After applying the audit
| Change | Hours saved |
|---|---|
| Cancel daily standup attendance (read async summary instead, attend Mon/Wed only) | 1.5 hrs |
| Cancel status meeting (replaced with async Slack update) | 1 hr |
| Decline cross-team sync (not relevant this quarter, read notes) | 1 hr |
| Delegate sales enablement to product marketing | 1 hr |
| Cancel QA review (engineer handles directly, flags issues async) | 0.5 hrs |
| Merge analytics review into design review | 0.5 hrs |
| Skip all-hands (watch recording at 2x speed) | 1 hr |
| Decline marketing sync (attend bi-weekly instead of weekly) | 0.5 hrs |
| Decline partner meeting (not relevant to current priorities) | 1 hr |
| Cancel demo prep (engineers demo directly, PM provides context async) | 0.5 hrs |
| Move backlog grooming from weekly to bi-weekly | 0.5 hrs |
Total saved: ~9 hours per week.
The resulting calendar has 21 hours of meetings and 19 hours of focus time. Not perfect, but a significant improvement. Those 9 hours go to customer discovery, spec writing, data analysis, and strategic thinking. The work that actually moves the product forward.

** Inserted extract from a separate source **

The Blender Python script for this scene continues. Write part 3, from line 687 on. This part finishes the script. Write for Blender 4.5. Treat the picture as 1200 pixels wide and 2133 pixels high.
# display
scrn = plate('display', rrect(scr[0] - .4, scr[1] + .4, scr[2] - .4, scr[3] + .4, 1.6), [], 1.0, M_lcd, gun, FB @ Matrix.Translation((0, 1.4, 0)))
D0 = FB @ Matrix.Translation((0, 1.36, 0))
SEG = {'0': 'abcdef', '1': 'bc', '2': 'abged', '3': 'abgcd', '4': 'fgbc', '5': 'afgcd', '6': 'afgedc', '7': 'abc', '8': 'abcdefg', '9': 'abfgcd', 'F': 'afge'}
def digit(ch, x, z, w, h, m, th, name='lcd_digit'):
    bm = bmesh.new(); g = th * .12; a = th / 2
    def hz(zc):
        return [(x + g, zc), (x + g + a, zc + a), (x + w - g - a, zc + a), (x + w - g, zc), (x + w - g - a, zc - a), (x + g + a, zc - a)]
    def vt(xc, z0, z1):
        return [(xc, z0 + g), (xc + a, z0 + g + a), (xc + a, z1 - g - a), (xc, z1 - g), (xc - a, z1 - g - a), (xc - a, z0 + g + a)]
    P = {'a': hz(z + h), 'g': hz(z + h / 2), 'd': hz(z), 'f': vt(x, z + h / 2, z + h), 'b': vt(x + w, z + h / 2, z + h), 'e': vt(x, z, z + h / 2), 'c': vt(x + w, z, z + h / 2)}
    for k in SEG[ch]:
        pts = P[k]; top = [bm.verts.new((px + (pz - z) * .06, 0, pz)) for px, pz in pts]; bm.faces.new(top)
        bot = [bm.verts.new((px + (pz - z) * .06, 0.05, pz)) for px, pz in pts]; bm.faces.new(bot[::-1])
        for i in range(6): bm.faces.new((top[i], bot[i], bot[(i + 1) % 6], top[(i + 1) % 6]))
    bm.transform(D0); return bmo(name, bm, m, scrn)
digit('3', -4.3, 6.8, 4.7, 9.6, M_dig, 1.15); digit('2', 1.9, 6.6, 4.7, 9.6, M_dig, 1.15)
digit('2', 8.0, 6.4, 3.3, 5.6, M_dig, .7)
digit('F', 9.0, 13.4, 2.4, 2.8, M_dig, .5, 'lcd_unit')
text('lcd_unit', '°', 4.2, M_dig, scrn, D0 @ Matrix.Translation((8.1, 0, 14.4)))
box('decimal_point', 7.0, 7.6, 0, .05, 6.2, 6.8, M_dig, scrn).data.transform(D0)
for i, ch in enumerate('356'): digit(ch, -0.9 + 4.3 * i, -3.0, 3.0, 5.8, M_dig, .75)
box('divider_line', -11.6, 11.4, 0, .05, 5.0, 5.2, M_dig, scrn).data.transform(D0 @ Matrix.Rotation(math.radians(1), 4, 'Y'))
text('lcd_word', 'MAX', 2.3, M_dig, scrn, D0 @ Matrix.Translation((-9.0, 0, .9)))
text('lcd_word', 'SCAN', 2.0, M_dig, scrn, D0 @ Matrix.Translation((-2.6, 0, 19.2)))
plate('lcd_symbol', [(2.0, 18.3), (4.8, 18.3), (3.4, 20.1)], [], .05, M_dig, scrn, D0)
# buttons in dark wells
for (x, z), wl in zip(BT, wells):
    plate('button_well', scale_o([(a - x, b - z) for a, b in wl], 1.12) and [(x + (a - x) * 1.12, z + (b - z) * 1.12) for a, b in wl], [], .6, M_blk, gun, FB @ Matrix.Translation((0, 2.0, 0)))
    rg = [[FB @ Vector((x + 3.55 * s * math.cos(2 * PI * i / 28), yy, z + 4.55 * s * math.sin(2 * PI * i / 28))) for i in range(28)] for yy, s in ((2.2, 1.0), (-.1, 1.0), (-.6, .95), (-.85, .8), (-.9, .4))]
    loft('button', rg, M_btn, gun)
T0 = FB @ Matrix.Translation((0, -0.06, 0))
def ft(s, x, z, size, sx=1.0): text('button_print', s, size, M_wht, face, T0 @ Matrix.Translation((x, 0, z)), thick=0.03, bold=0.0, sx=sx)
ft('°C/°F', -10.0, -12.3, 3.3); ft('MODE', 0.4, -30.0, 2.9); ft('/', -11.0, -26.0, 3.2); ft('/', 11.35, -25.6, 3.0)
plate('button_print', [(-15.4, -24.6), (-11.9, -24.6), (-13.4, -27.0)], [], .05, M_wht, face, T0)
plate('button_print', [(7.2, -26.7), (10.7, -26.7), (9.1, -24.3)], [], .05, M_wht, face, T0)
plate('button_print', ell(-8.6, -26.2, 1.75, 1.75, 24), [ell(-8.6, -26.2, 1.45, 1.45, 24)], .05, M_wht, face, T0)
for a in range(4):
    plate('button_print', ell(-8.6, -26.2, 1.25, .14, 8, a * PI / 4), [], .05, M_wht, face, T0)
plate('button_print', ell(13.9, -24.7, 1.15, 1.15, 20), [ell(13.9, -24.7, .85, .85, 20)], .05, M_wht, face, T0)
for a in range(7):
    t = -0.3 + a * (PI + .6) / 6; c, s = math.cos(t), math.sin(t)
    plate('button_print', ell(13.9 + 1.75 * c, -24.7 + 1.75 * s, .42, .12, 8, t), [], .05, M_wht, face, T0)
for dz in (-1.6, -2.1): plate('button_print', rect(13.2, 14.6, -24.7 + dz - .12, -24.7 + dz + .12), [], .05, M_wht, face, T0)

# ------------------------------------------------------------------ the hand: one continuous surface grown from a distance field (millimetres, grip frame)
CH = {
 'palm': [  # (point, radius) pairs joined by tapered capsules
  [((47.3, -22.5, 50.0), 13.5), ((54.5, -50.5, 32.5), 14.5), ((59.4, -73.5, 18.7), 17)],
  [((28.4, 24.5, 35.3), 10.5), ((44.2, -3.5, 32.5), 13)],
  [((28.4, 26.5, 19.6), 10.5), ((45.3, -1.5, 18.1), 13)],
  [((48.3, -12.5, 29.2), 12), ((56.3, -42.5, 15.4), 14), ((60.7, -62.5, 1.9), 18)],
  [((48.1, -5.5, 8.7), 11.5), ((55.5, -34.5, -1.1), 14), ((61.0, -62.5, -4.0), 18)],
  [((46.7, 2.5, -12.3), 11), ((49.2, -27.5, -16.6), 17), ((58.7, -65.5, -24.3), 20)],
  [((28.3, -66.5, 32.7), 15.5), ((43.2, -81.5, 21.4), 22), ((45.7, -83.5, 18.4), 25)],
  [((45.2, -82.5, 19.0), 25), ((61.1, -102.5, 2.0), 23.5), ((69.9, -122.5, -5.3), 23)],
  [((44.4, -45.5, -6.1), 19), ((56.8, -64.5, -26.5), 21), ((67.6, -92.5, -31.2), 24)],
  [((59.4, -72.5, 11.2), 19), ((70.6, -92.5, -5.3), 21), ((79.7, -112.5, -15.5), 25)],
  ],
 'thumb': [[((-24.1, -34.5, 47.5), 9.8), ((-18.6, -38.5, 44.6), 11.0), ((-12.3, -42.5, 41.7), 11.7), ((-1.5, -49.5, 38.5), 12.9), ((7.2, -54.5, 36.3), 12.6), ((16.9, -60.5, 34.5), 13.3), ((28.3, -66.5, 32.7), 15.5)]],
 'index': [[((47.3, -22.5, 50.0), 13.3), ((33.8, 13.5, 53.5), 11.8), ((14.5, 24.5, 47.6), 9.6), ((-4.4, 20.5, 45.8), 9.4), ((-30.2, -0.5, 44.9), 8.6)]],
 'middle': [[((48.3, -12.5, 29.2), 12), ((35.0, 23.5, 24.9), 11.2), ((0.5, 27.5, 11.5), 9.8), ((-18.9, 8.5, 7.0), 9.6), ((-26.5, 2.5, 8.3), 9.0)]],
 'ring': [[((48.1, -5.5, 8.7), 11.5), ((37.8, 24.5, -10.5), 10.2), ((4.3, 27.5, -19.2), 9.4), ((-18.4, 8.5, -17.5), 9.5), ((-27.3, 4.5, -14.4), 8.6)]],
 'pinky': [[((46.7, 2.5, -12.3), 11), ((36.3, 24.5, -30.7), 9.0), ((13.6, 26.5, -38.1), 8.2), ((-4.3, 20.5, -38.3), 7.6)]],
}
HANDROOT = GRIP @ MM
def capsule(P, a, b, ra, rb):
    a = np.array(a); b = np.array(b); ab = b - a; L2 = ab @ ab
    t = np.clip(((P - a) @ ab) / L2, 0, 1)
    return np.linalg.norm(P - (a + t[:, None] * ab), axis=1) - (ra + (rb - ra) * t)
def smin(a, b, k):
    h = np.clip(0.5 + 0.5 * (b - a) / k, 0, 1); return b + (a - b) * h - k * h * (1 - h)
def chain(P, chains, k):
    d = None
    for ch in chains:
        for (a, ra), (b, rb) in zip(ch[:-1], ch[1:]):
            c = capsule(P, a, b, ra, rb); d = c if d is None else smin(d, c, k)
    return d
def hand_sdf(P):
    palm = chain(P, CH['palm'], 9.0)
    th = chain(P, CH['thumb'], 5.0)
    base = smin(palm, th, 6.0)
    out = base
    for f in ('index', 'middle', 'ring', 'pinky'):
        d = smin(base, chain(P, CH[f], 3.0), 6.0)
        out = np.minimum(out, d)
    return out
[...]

How Do You Sustain a Lean Calendar?
Monthly calendar review
On the first Monday of each month, spend 15 minutes reviewing your calendar for the previous month. Count meeting hours vs. focus hours. If the ratio is trending in the wrong direction, apply the audit again.
The "hell yes or no" rule
When a new meeting invite arrives, ask: "Is this a hell yes?" If it is not, decline or propose an async alternative. The default should be declining, not accepting. Most PMs operate with the opposite default, which is how calendars fill up.
Teach your team
If you are a PM lead or manager, teach this audit to your team. PM burnout is almost always correlated with meeting overload. A team that protects focus time ships better products, has better morale, and retains talent longer. For specific formats and facilitation techniques, see the guide on running effective product meetings.
Your calendar is a reflection of your priorities. If it is full of meetings, your priority is meetings. If that is not what you intend, audit it. Reclaim the time. Use it for the work that only you can do.